Después chifló como un turpial porque, según dijo, así se comunica con su mentor político, el comandante Hugo Chávez, quien se le aparece en forma de pajarito. Y luego se bamboleó de un lado para el otro: supuse que, dada la escasez de papel higiénico, el presidente aguantaba las ganas de ir al baño, pero después comprendí que se encontraba bailando un ritmo autóctono. Por fortuna, uno de los habituales apagones eléctricos que castigan al país, acudió en nuestro rescate.

Pero no todo es escasez, por Alá; en algunos aspectos reina la abundancia: hay más de 25.000 asesinatos por año, por ejemplo. Y no todo funciona bajo un engorroso sistema burocrático: hay productos ‘exprés’, como el secuestro. Los miembros de la cúpula gubernamental, además, irradian valores tan nobles como el amor por la familia, al punto de que nombran a sus parientes en los cargos más altos del Estado.

Y, sin embargo, no consigo adaptarme, estimado califa o presidente. Y por eso declino. Acá no hay libertad de prensa; la inflación desborda por igual la economía y el abdomen de los guardias; el segundo hombre más poderoso del régimen no solo es de apellido Cabello, que ya es grave, sino que en cualquier momento derrocará a Maduro para instaurar un gobierno cuyo gabinete será la réplica de la lista Clinton.
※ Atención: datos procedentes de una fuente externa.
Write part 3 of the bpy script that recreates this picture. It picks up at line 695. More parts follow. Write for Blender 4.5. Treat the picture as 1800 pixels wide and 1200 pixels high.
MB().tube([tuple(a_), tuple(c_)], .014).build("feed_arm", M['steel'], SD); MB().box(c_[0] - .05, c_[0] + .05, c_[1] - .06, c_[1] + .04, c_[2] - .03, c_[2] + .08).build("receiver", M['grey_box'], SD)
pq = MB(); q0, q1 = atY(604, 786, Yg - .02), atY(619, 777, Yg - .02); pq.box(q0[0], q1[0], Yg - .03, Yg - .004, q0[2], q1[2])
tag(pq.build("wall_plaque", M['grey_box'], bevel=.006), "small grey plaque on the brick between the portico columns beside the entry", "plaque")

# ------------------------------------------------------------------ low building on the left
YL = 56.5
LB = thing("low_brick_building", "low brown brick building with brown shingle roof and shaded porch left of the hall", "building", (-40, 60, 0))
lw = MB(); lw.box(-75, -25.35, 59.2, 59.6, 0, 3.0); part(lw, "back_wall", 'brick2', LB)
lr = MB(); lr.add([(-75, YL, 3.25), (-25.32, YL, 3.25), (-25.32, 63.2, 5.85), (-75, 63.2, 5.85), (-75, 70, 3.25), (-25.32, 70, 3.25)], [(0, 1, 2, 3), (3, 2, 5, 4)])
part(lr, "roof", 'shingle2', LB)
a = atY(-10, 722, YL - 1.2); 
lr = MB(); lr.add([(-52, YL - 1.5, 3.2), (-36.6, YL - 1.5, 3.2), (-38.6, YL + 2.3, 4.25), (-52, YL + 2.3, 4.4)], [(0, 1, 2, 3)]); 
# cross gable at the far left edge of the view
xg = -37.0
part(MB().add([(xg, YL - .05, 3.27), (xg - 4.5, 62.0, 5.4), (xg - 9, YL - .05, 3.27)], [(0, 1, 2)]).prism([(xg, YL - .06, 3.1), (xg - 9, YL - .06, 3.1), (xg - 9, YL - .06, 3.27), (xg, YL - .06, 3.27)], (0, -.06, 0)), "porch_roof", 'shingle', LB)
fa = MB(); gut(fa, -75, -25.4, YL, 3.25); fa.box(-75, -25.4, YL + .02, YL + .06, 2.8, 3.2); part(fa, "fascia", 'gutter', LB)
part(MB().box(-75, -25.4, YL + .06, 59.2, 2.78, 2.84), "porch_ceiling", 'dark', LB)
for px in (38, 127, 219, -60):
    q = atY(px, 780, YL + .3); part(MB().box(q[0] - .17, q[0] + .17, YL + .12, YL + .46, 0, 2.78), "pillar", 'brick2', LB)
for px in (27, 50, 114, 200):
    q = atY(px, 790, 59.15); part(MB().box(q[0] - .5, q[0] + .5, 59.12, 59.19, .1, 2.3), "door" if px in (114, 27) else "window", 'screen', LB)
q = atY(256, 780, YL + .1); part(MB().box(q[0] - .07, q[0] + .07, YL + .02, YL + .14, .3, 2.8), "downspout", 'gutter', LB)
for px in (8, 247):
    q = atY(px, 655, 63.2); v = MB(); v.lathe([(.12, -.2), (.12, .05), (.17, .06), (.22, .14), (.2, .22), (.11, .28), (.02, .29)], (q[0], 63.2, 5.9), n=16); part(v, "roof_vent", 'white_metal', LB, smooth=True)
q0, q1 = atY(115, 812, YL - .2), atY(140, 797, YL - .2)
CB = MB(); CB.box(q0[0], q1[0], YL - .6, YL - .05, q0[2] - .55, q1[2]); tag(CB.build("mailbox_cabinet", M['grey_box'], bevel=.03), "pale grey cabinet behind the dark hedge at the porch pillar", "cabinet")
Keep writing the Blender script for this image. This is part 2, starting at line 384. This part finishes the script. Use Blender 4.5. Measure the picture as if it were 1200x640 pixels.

Y el presidente baila cumbias mientras incita a la guerra. En suma: el país ha caído más bajo que el precio del petróleo.

Por eso, ruego a usted que me ayude a regresar de inmediato a Siria. Y pido, de paso, que Siria acoja una cuota de 20.000 venezolanos: liberarlos del gobierno de Maduro sería gesto humanitario que aplaudirían todos los seres humanos. Y también los cantantes de reguetón.